A Lei Mental

Por Odete Santos



Guterres na penúltima campanha eleitoral prometeu as 40 horas de trabalho semanal. Mas trazia na mente uma outra lei. A Lei negociada com o poder económico.

Passados quase quatro anos após a publicação da Lei 21/96 de 23 de Julho, o Governo mantém a sua postura de alheamento perante a solução de um conflito que opôs, e opõe, os trabalhadores e as suas organizações de classe - Os Sindicatos - às grandes Associações patronais.
O Partido Socialista, que na campanha eleitoral das penúltimas eleições prometera as 40 horas de trabalho semanal, viria a defraudar as esperanças com que angariou votos de trabalhadores, com a famigerada Lei da Flexibilidade e Polivalência.
O Partido Socialista cobriu-se de vergonha quando se situou na área das grandes centrais patronais - CIP, CCP e CAP - para destruir um direito conquistado com porfiada luta dos trabalhadores em sede de contratação colectiva. O direito às pequenas pausas e intervalos de descanso como parte integrante do tempo de trabalho.
As 40 horas de trabalho significavam afinal, mais horas de permanência na empresa, na disponibilidade dos empregadores, a menos que os trabalhadores renunciassem a um direito.
A leitura que o Partido Socialista fazia da Lei, era tão manifestamente inconstitucional, que até a maioria parlamentar socialista se demarcou de tal entendimento ao votar o relatório da Comissão de Assuntos Constitucionais, Direitos, Liberdades e Garantias relativo ao recurso interposto pelo PCP da admissão da Proposta de lei.
Ficando então claro que seria inconstitucional a interpretação do diploma que aditasse às 40 horas de trabalho semanal mais o tempo das pausas e dos intervalos de descanso.
Contudo, no período que se seguiu à publicação da Lei, estalaram os conflitos de trabalho em várias empresas, em torno da conquista efectiva das 40 horas de trabalho semanal.
Como se veio a provar pelo comportamento do Governo Socialista, havia uma Lei Mental - uma lei que o Governo trazia na mente - que lhe fora ciciada pelas grandes entidades patronais.
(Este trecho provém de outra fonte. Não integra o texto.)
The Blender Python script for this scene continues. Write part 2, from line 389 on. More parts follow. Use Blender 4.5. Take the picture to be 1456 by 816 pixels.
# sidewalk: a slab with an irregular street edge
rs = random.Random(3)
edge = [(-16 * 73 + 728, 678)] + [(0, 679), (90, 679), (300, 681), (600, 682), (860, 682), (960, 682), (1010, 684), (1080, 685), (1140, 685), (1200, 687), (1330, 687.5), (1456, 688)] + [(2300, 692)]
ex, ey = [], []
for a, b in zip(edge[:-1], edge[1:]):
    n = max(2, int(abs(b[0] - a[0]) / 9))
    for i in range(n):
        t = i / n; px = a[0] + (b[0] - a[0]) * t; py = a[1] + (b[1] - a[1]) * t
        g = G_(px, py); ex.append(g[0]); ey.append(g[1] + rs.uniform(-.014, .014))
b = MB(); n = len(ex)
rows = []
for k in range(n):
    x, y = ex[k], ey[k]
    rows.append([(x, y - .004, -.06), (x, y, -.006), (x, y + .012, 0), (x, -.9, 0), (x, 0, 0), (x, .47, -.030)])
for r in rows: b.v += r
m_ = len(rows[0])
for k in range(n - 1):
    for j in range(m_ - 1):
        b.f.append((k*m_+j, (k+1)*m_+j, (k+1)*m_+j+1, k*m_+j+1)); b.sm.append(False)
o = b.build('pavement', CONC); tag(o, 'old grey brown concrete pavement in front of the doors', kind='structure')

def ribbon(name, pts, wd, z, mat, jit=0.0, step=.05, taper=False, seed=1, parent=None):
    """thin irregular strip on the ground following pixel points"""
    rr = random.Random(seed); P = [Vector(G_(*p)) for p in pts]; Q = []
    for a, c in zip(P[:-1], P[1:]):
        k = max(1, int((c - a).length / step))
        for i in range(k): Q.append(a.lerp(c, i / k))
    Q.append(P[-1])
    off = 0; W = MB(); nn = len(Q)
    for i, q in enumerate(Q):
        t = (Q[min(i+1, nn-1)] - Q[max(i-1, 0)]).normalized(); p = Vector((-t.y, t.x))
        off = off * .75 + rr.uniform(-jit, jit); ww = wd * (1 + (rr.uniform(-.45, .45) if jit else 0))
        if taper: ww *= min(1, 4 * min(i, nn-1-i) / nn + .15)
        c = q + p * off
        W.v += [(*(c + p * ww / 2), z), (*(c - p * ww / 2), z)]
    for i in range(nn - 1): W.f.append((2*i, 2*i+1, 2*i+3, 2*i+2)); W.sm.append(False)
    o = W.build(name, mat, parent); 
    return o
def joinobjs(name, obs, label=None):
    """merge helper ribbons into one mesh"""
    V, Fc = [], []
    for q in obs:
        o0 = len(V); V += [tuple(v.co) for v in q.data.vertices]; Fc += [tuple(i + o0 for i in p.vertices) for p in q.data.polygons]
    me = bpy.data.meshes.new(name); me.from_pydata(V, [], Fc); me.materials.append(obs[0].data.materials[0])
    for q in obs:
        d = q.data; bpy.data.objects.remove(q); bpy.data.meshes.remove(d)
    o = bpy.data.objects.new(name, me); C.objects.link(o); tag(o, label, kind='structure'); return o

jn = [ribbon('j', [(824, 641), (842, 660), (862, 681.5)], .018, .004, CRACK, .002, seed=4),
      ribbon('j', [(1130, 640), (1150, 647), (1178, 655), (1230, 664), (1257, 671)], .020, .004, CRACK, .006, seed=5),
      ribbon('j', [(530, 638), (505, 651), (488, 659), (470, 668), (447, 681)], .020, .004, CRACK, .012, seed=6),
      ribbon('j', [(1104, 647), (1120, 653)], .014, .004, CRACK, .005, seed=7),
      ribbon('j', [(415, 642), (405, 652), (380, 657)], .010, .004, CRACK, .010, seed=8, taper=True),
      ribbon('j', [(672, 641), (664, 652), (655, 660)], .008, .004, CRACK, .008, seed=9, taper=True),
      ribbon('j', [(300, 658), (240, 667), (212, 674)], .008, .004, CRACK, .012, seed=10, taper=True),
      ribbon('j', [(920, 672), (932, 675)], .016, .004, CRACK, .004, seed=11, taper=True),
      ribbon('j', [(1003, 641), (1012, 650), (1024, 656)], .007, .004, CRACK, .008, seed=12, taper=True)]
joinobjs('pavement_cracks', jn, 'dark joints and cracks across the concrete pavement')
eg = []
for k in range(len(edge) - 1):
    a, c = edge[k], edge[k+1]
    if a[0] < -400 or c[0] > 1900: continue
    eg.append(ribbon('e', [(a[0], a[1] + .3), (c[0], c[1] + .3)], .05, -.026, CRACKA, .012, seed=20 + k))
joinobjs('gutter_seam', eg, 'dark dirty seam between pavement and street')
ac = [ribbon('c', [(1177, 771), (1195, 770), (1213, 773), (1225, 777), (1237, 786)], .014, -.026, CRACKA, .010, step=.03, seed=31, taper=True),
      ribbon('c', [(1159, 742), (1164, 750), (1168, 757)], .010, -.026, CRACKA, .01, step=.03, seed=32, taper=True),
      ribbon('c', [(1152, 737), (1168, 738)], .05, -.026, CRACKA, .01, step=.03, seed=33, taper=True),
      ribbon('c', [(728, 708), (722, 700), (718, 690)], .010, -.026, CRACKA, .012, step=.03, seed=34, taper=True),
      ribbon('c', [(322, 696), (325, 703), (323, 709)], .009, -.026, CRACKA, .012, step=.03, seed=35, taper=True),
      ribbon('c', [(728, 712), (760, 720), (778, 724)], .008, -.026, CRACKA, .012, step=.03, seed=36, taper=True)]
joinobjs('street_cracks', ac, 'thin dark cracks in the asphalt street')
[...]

Uma lei injusta que destruía direitos adquiridos pelos trabalhadores. Mas que, graças à intervenção do PCP na Assembleia da República, sofreu revezes, faltando apenas o passo final para que, relativamente à duração do trabalho semanal, seja definitivamente encerrada na mente dos seus autores.
Numa altura em que o PCP já apresentou na Assembleia da República o projecto de lei relativo à redução do horário semanal de trabalho para as 35 horas, numa altura em que pela Europa já se vai aprovando essa redução, cabe perguntar:
Por que é que o Governo não encerra de vez o triste dossier de prolongamento do horário das 40 horas com as pausas e intervalos de descanso?
Através da luta dos trabalhadores, em muitas empresas aquele efectivo horário foi conseguido, ficando englobadas no mesmo as pequenas pausas e intervalos de descanso.
Foi uma luta importante. Uma poderosa luta que levou de vencida, em muitos casos, a orientação política que o Governo do Partido Socialista transmitiu à Inspecção Geral de Trabalho.
Porque após a entrada em vigor da Lei 21/96, o Partido Socialista e o seu Governo deram um triste espectáculo de submissão ao poder económico.
Numa dita Comissão de acompanhamento de uma dita concertação social, em que se integram as grandes centrais patronais acolitadas pelo Governo, foi exarado um entendimento da Lei oposto ao que a Assembleia da República fizera constar de um Relatório.
Arvorando-se, tal Comissão, numa arrogante Câmara Corporativa sobrepondo-se ao poder legislativo da Democracia.
Sucederam-se as instruções do Governo à Inspecção do Trabalho para que da lei fizesse a interpretação tirada por aquela Câmara Corporativa.
Passando para trás a vontade política do Parlamento.
E foi uma vergonha ver como até depois da aprovação da Lei 73/98 de 10 de Novembro( que, através das propostas do PCP, clarificou que as pequenas pausas e intervalos de descanso faziam parte do tempo de trabalho) insistiu o Governo na interpretação dos seus parceiros patronais na bafienta Comissão de Acompanhamento.
Os trabalhadores que ainda não conseguiram que os pequenos períodos de descanso se considerem incluídos no tempo de trabalho, são empurrados , pela atitude do Governo, para os Tribunais, que, em duas sentenças que se conhecem, deram razão aos trabalhadores.
Mas por que é que o Governo não resolve de vez este assunto?
Até onde vai o seu enfeudamento ao poder económico que o impede de ser o garante dos direitos e liberdades individuais e colectivas?